I rather prefer Eladrin as benevolent chaos taken physical form, an exalted celestial reflection of the fey, and as the inspiration that the Seldarine looked to when they created mortal elves.

Of course my players' reactions have been more along the lines of "wtf", so it's going to be a much harder sell for them (and it's ultimately their decision for any edition changes in our campaign, not mine, and they've still got me running 3e rather than 3.5).
 

Jer said:
(Seriously - what's the distinction between "giant" and "humanoid" really? Giants are just Large-size or larger humanoids.)
It was Jack the Giant Killer, not Jack the Humanoid Killer.
 

jasin said:
It was Jack the Giant Killer, not Jack the Humanoid Killer.

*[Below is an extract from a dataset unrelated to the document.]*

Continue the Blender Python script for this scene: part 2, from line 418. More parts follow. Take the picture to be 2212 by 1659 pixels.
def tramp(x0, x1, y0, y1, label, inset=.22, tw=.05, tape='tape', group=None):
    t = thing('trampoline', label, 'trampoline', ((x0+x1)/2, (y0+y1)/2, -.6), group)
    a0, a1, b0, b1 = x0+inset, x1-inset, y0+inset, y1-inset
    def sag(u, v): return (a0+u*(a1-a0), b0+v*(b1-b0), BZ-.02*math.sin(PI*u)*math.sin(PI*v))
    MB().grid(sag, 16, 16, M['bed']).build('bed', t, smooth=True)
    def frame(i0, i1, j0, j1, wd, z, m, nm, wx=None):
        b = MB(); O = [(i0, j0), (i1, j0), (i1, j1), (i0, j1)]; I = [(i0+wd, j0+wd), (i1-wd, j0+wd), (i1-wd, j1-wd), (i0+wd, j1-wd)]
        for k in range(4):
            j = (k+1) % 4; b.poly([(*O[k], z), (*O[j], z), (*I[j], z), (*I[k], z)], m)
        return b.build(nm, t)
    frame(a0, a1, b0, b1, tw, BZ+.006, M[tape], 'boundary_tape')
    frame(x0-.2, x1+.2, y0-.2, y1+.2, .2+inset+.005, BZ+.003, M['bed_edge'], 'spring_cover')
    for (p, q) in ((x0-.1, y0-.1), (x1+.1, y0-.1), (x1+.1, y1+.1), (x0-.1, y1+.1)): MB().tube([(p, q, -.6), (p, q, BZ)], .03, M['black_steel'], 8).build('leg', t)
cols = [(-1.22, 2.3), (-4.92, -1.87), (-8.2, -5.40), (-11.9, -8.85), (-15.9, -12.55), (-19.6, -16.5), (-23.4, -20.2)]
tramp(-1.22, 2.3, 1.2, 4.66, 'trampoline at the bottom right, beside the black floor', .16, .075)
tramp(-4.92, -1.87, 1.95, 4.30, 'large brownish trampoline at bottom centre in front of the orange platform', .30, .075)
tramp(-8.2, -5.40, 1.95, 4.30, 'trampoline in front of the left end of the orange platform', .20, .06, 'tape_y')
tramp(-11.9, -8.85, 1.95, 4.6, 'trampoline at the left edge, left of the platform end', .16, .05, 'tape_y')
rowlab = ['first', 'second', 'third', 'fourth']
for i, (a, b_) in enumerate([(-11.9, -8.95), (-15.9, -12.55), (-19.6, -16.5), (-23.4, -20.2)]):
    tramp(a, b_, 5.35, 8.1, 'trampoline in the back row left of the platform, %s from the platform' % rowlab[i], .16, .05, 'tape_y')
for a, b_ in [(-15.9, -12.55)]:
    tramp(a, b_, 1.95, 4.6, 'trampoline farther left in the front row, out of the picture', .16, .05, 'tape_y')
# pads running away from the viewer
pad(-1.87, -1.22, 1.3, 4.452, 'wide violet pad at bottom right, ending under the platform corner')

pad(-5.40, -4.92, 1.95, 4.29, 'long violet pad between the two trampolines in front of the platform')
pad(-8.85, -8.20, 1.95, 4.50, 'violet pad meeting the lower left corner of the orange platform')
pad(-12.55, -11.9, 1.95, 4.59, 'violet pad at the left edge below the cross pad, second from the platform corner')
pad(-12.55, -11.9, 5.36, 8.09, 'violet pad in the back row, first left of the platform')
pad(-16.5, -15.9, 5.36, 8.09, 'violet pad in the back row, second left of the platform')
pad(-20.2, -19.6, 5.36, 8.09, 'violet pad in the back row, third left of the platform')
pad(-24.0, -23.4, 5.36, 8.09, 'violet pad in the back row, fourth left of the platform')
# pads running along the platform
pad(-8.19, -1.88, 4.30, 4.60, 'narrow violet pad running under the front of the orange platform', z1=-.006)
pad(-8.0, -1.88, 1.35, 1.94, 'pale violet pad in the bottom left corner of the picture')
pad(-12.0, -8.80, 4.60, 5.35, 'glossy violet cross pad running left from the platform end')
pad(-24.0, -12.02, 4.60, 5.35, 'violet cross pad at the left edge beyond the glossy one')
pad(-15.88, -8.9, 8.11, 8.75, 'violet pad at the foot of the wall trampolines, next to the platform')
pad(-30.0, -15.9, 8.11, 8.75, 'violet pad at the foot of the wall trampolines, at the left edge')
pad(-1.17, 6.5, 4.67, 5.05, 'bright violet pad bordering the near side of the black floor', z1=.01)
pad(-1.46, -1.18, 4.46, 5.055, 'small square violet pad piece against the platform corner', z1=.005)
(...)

Meh - when demons, devils, angels, djinn, efreet, modrons, slaadi, guardinals, rilmani, eladrin, formians, and yugoloths can all be put under a single type of "outsider", I have zero problem with Bugbears and Ogres both being considered "Humanoid". You could just as easily have "Giant" as a subtype of humanoid in the way "goblinoid" is a subtype of humanoid. The only real reason to have a separate "Giant" type is to make the "type as class" system that 3e monsters use work for how giants "should" work in D&D.
 

jasin said:
It was Jack the Giant Killer, not Jack the Humanoid Killer.

There's no such thing as a giant. Tell me the stat block for a giant. I see fire giant, frost giant, storm giant.... but not just "Giant". Did the guy kill trolls, too?

Can someone be an elf hater? Or can you only be a humanoid hater?